These days we find ourselves turning to recollect a former Portuguese prime-minister who was credited with having said – although he was not exactly a follower of the school of sound-bites – that there is no such thing as luck in politics. Indeed, it was not luck which took him to the top international job as the UN Secretary-General. Luck comes always after careful preparation.
The same thought comes to mind after Super-Typhoon Mangkhut hit Macau hard. Differently, totally differently from last year’s Hato tragedy, the announced catastrophe was met with the preparedness of the civil protection apparatus and its preventive measures and a comprehensive pre-disaster set of preparation tools that helped avoid casualties and mitigated material consequences to the city’s infrastructure. That is to say, there was no luck blessing MSAR because the government and its more closely related departments and with the full cooperation of utilities and businesses like the six-pack casino-resorts, community organizations and civil society took all measures to face the consequences of a mighty typhoon.
Just a few dozen light casualties, a few thousand residents displaced temporarily, and a few minor electricity and water supply issues. There were 90 power units to be repaired this year compared with more than 200 following Hato.
Chief Executive Chui Sai On and the government Secretaries directly involved in the Mangkhut reception may, with all due credit, claim the complex operation to have been a success…although they are assessing their own performance.
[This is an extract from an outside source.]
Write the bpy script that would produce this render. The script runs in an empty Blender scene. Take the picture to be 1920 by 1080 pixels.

But on side of the results, the average resident would agree that in this year of 2018, MSAR faced a super-typhoon as a multi-issue threat, not merely a problem of the forecasting department.
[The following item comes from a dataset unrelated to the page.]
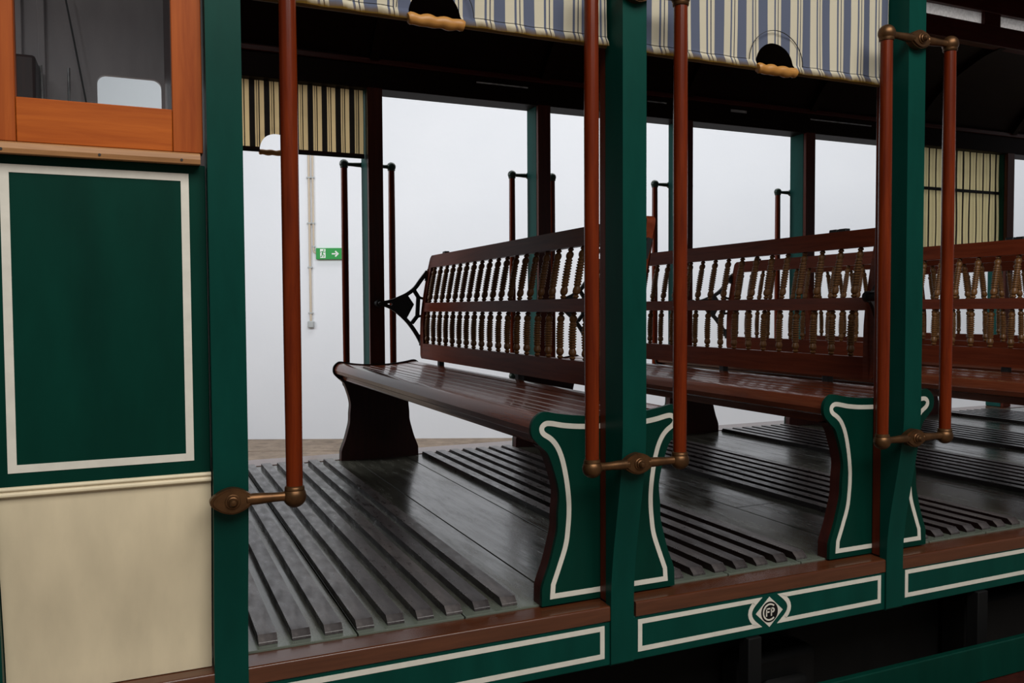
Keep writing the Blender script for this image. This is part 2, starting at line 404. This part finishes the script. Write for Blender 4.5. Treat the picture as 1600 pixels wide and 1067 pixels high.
for path in [inset_rect(-.83,-.046,ZB,ZT), arc_end(.046,.410,ZB+.001,ZT+.001,'R'), arc_end(.480,.834,ZB+.003,ZT+.003,'L'),
             inset_rect(.926,1.71,ZB+.005,ZT+.005), inset_rect(-1.71,-.93,ZB,ZT)]:
    obj('border_line',M().ribbon(path,LW,-.0012,.0005,'xz',True),WHITE,t,smooth=False)
ex,ez=.4435,-.0905
em=obj('emblem',M().prism([(ex-.0435,ez),(ex,ez-.0395),(ex+.0435,ez),(ex,ez+.0395)],-.0014,.0005),WHITE,t,smooth=False)
obj('emblem_disc',M().lathe([(.0270,-.0020),(.0270,-.0012)],40,(ex,0,ez),'y'),BLACK,em,smooth=False)
lm=M()
lm.ribbon([(ex+.0205*cos(radians(a)),ez+.0205*sin(radians(a))) for a in range(48,316,8)],.0040,-.0028,-.0018)
def bar(x0,z0,x1,z1,w_=.0036): lm.ribbon([(ex+x0,ez+z0),(ex+x1,ez+z1)],w_,-.0028,-.0018)
bar(-.0105,-.0105,-.0105,.0105); bar(-.0125,.0088,.0008,.0088); bar(-.0105,.0005,-.0012,.0005)
bar(.0052,-.0105,.0052,.0105)
lm.ribbon([(ex+.0035,ez+.0088),(ex+.0095,ez+.0088)]+[(ex+.0095+.0046*cos(a),ez+.0042+.0046*sin(a)) for a in (1.1,.5,0,-.5,-1.1)]+[(ex+.0095,ez-.0004),(ex+.0052,ez-.0004)],.0038,-.0028,-.0018)
obj('emblem_letters',lm,WHITE,em,smooth=False)

# ------------------------------------------------------------------ under the tram
t=thing('underframe','black iron underframe in the dark below the tram side','underframe')
obj('shade_girder',M().box(-2.6,5.9,.28,.36,GZ+.10,-.05),BLACK,t,bevel=.004)  # deep black girder added to keep the space under the tram dark
obj('axle_box',M().box(.50,.78,.18,.28,-.62,-.30).box(.56,.72,.14,.18,-.56,-.36),BLACK,t,bevel=.02)
obj('shade_girder',M().box(-2.6,5.9,1.95,2.03,GZ+.10,-.05),BLACK,t,bevel=.004)
obj('brake_beam',M().box(1.4,1.75,.16,.28,-.5,-.25),BLACK,t,bevel=.02)
for x in (-.50,.370,1.215,2.09):
    obj('hanger',M().box(x,x+.042,-.01,.03,-.40,-.147),BLACK,t,bevel=.003)
t=thing('step_board','dark green step board hung below the skirt at lower right','step')
obj('riser',M().box(-2.4,5.8,-.105,-.085,-.357,-.256),GREEN_P,t,bevel=.003)
obj('tread',M().box(-2.4,5.8,-.30,-.085,-.385,-.3575),PANEDGE,t,bevel=.004)
for x in (-.50,.370,1.215,2.09): obj('bracket',M().box(x,x+.042,-.085,-.0105,-.375,-.34),BLACK,t,bevel=.002)

# ------------------------------------------------------------------ posts
def make_post(near, x, label, group):
    if near:
        t=thing('side_post',label,'post',(x,0,-.147),0,group); zo=.147
        zs=[-.147,-.04,0]+[.03*i for i in range(1,15)]+[.9,1.73]
        poly=[(post_front(z),z+zo) for z in zs]+[(.018,1.73+zo),(.018,-.147+zo)]
        obj('outer_post',M().prism(poly,-.0313,.0313,'x'),GREEN,t,bevel=.005,angle=30)
        obj('inner_post',M().box(-.030,.030,.0185,.049,-.002+zo,1.73+zo),BROWN,t,bevel=.003)
    else:
        t=thing('side_post',label,'post',(x,0,-.12),0,group); zo=.12
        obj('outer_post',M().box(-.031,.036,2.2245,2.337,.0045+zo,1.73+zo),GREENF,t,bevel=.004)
        obj('inner_post',M().box(-.031,.040,2.2,2.224,.0045+zo,1.73+zo),BROWN,t,bevel=.003)
    return t
ng='green posts on the near side of the tram'
make_post(True,-P,'wide green post between the cream side panel and the first open bay',ng)
make_post(True,0,'green post in the middle carrying two grab rails by the first bench',ng)
make_post(True,P,'green post nearest the right edge, on right of the emblem',ng)
fgp='posts on the far side of the tram'
for i,lb in [(0,'far post beside the striped blind and exit sign'),(1,'far post second from left, behind the first bench backrest'),
             (2,'far green post seen just left of the thin central grab rail'),(3,'far post behind second bench, one green rail at its left'),
             (4,'far post left of the striped backlit blind at right edge'),(5,'dark far post at the right edge of the backlit striped blind')]:
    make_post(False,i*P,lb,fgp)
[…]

However, and perhaps because it is too early for it to be disclosed, there are some aspects still not available for public scrutiny.
First of all, the financial burden the Macau Special Administrative Region or its Civil Protection combined operations had to bear so as to respond at this level of success to Mangkhut, but also the upgrades to the utilities the concessionaires felt obliged to make to cooperate with disaster prevention preparations and the necessary follow-up, and the overall evaluation of the SAR infrastructure.
Civil society has also the right to know if the government is considering, or is about to reject, the longer-term solutions to the inevitable typhoon-induced flooding of the low-lying areas of the Inner Harbor and Ilha Verde such as a fixed water-pumping system and the construction of a wall or a tidal gate barrier. If not…Secretary for Transport and Public Works, Raimundo Rosario seems to accept that flooding of the Inner Harbor is unavoidable in the short term.
Finally, we do have to mention the matter of the spreading of rumors as a part of Civil Protection operation to deal with Typhoon Mangkhut. The Judiciary Police seems to have gathered enough evidence to make a case of the spreading rumors during calamities, and four other situations of the same kind are still under investigation. According to director Sit Chong Meng, the suspect took information from an official government source and modified it before sharing it on social media.
If convicted under the provisions of the Macau Penal Code, the author faces a maximum sentence of six months. If the civil protection law to protect residents from false social alarm is to be green-lighted at the Legislative Assembly the same rumor-monger could face a jail term of three years.